A common example: A Pittsburgh Post-Gazette reporter in 2011 posted a blog item about a news conference and mentioned how Rubio showed up late and “did his best to steal the show” with stirring talk about his elderly mother. The reporter was startled when an hour later Burgos reached out to complain. Still, Burgos managed to get the blog updated.

“It certainly is a long time to try to stay safe until 2016, if he’s running,” said Republican strategist Alex Castellanos. “You have to have real substance to last that long. Image alone won’t do it.” He said Rubio’s speech was a good first step, and the lawmaker followed the next day by introducing a bill that would give tax credits so poor kids can attend private school.

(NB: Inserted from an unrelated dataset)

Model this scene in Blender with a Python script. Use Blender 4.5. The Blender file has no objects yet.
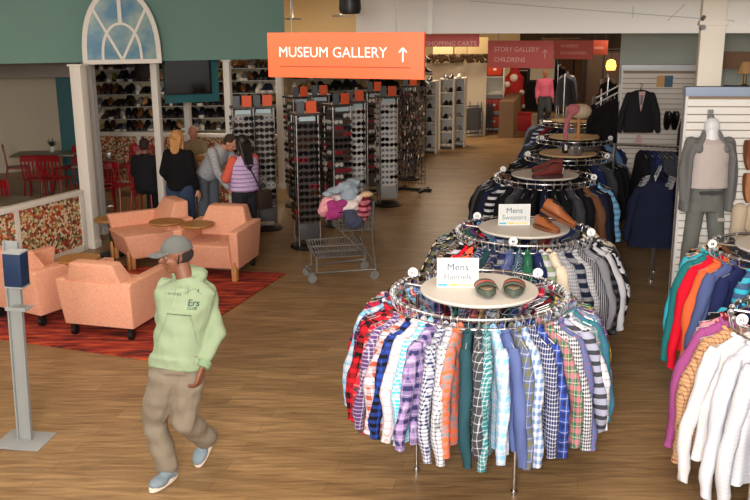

“Rubio may be fortunate that he got this early attention so that stories like inflating his resume about his Cuban roots and the credit card have been raised enough at the national level that they won’t be treated as news,” said Norm Ornstein, resident scholar at the conservative American Enterprise Institute, and a longtime watcher of Congress. “But if I were a political figure and had a cover on Time that said ‘the savior,’ I would have at best mixed emotions. The more you get built up, the more the temptation (of the media) to show the chinks in your armor and bring you down.”